O excedente do ano passado, que este mês será oficialmente apurado pelo Instituto Nacional de Estatística (INE) dentro de duas semanas, deve ser, afinal, o dobro do estimado pelo governo.
A poupança brutal no investimento público, onde ficaram por gastar 3,4 mil milhões de euros (foram executados apenas 70% dos fundos previstos), pode levar a um excedente de 1% do Produto Interno Bruto (PIB), o segundo maior da História de Portugal democrático, em mais de 50 anos. O maior é o de António Costa/Fernando Medina, com 1,2% do PIB.
Mesmo com a economia rodeada de crises e ameaças cada vez piores, "os investidores têm confiança em Portugal", dizia ontem o ministro das Finanças no debate parlamentar que fez cair o governo. No início deste mês, a agência de ratings Standard & Poor’s deu suporte a esta leitura do ministro, ao subir o rating da República para A.
Se faltou investimento público em geral e isso pode ter consequências graves na economia e no emprego a breve trecho, não faltou em particular no setor da Defesa, a nova e grande prioridade dos políticos europeus que estão no poder.
Aqui, o investimento público previsto foi executado em quase 100% (99,6%) e está prometido um reforço para este ano e os próximos de modo a responder às ameaças de guerra na Europa e fora dela.
Este governo pode acenar com a bandeira do Investimento Direto Estrangeiro (IDE), que continuou a bater recordes e com um em particular: Portugal (a fábrica Autoeuropa, o maior exportador industrial português) ganhou a construção do novo carro elétrico da Volkswagen, que começa a ser produzido dentro de dois anos. A empresa agradeceu o empenho do executivo.
Há mês e meio, quando ainda nem se sonhava com a degradação política das últimas semanas, Luís Montenegro disse que "uma economia a crescer pode garantir melhores salários e salvar o Estado Social". "Foi este o compromisso que assumi com os Portugueses. Portugal cresceu 1,9% em 2024, superando as previsões”.
Apesar da quase implosão em que se encontram hospitais, escolas, o governo conseguiu começar a implementar medidas do seu programa (que tiveram de ser modeladas para passarem no Parlamento e não embaterem na oposição do PS), como ampliar a descida de impostos (IRS, IRS Jovem, IRC, etc.).
Mas já pressentindo o seu fim, o governo fez nos últimos dias um autêntico sprint para aprovar medidas que contaria ir gerindo com mais tempo. Em apenas cinco dias, fizeram-se três conselhos de ministros (normalmente, é um por semana).

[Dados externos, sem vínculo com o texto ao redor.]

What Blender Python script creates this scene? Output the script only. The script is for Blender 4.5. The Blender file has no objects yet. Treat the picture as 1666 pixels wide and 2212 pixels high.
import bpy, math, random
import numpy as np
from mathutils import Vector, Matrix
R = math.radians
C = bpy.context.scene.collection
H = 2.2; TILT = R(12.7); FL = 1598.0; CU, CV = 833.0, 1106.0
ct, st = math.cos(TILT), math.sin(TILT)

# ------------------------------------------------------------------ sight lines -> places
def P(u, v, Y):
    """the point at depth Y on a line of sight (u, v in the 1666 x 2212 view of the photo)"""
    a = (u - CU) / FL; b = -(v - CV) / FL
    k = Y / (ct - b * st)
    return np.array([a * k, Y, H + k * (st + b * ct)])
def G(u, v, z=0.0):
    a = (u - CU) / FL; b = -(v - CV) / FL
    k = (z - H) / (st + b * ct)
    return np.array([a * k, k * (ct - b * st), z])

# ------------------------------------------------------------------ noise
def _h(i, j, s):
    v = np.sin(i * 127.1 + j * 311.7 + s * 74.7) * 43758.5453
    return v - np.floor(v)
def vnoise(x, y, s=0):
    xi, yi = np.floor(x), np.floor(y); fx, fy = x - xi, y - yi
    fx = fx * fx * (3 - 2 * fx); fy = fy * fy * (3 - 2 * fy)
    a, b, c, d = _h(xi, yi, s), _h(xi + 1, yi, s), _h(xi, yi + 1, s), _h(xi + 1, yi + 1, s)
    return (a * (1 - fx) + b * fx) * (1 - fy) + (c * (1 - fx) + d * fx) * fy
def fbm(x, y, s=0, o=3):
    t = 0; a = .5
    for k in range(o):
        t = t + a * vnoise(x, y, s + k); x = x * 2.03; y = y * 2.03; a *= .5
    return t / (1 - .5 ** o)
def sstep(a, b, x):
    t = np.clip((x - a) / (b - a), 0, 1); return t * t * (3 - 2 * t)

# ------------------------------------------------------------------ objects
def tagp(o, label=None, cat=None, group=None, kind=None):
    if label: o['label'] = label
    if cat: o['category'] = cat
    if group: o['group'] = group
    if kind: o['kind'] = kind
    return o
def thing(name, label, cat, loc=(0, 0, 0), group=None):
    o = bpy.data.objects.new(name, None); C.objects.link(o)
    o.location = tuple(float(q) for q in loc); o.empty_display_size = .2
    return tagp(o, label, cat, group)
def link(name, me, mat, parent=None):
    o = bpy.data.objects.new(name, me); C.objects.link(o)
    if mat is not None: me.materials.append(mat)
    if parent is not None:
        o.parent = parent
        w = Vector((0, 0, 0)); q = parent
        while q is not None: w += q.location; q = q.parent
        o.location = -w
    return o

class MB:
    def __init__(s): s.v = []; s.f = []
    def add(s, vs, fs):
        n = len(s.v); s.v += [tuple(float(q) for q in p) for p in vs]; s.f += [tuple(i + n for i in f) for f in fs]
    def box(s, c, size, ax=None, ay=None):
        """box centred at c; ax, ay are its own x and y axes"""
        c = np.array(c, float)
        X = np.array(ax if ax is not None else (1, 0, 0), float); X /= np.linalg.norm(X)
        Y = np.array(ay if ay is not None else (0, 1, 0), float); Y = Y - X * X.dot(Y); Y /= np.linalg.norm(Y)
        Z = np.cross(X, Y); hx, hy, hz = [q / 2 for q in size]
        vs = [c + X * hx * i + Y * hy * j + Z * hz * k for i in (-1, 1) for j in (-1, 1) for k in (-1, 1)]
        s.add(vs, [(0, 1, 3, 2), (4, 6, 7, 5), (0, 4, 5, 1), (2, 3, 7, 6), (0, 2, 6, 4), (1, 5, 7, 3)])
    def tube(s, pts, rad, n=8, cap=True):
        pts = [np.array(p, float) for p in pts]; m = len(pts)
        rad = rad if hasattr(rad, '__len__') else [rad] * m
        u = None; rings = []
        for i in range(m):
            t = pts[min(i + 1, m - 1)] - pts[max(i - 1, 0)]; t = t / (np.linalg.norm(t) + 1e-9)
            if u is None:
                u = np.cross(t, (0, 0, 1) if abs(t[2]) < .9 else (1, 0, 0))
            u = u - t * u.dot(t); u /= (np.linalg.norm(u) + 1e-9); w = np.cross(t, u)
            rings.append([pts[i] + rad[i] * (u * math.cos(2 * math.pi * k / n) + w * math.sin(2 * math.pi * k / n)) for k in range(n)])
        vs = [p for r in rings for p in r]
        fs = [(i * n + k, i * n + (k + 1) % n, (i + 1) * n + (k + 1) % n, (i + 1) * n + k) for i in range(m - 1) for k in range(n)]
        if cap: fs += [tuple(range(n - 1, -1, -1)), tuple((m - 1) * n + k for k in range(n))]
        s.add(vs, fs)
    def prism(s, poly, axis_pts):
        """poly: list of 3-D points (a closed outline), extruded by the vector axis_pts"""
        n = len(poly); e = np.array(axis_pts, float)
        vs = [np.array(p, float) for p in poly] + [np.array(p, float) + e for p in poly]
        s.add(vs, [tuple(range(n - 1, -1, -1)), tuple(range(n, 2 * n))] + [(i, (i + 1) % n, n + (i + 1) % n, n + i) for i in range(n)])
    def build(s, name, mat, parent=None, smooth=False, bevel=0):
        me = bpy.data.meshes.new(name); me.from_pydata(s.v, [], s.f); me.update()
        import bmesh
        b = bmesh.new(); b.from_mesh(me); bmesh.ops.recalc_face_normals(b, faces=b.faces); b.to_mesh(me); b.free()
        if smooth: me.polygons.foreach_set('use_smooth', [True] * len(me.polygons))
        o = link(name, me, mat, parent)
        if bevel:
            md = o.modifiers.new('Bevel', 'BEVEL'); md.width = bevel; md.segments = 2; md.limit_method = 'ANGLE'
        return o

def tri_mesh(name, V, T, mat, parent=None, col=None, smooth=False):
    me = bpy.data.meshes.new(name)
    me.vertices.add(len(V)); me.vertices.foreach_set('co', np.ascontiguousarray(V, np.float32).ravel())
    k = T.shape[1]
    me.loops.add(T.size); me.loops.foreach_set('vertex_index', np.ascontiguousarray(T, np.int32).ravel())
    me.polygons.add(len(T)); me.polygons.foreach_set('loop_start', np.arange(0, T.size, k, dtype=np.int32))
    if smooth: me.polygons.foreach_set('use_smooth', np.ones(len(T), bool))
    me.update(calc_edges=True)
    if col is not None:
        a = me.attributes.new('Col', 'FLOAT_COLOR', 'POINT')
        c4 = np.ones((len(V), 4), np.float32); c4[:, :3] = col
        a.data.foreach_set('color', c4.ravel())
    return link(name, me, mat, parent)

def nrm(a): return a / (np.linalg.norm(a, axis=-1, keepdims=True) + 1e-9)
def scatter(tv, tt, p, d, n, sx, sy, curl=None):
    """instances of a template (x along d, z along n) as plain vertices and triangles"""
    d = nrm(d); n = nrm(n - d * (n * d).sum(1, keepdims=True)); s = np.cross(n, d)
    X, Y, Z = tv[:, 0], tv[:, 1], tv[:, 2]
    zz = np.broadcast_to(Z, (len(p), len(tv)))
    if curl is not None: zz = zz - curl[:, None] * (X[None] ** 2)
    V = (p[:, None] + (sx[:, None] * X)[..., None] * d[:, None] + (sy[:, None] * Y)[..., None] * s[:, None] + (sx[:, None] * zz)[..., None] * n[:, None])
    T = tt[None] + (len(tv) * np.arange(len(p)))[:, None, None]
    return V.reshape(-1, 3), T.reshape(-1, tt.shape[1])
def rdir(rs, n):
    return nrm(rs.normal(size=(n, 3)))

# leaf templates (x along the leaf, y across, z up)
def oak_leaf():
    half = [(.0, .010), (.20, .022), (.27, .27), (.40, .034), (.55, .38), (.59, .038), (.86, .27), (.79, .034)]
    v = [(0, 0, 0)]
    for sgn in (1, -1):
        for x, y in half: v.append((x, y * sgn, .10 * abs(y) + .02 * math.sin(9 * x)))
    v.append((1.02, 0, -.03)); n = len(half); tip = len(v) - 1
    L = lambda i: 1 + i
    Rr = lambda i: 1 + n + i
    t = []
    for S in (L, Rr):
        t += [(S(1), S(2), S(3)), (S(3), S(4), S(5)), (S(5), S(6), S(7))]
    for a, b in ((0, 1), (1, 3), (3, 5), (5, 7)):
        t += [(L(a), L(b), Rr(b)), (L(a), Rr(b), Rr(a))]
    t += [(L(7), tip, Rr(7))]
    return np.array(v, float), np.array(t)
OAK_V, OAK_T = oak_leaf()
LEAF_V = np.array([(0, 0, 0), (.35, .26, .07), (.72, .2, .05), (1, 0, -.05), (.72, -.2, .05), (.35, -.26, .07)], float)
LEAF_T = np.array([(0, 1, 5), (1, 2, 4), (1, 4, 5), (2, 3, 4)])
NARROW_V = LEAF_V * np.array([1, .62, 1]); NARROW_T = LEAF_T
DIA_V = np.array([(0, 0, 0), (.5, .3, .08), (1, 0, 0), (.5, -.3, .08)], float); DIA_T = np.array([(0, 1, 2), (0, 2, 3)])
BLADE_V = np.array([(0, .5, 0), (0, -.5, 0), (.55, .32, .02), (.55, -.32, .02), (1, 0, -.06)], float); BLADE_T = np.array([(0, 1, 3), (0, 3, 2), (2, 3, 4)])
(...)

Na Saúde, o governo anunciou várias parcerias público-privadas (PPP) para tentar “salvar” os hospitais de Braga, Vila Franca de Xira, Loures, Amadora-Sintra e Garcia de Orta (Almada-Seixal).
"As PPP têm melhores resultados para as pessoas, para os doentes, são mais motivadoras para os profissionais e também têm melhores resultados económico-financeiros”, justificou há dias a ministra da Saúde, Ana Paula Martins.
Houve ainda o reforço do financiamento da Linha Violeta do Metro (da Grande Lisboa) com 150 milhões de euros para ajudar a pagar “o metro de superfície” de Loures e Odivelas. Terá cerca de 17 estações.
Foi ainda lançado o plano de aumento da oferta pública de habitação “com mais 33.000 casas”, uma peça-chave do "maior investimento de sempre em habitação pública: 4,2 mil milhões de euros", diz o governo cessante.
Aconteceu também o lançamento da "estratégia a 15 anos de resiliência hídrica e gestão da água" avaliada em “cinco mil milhões de euros de investimento até 2030”.
E mesmo na reta final, esta semana, avançou-se com uma cascata de revisões de várias carreiras especiais da Função Pública, cerca de 13, que deverão custar “200 milhões de euros por ano”.
Em cima disto, houve ainda tempo para anunciar o Plano Ferroviário Nacional e prometer a construção de cerca de 30 novas estradas.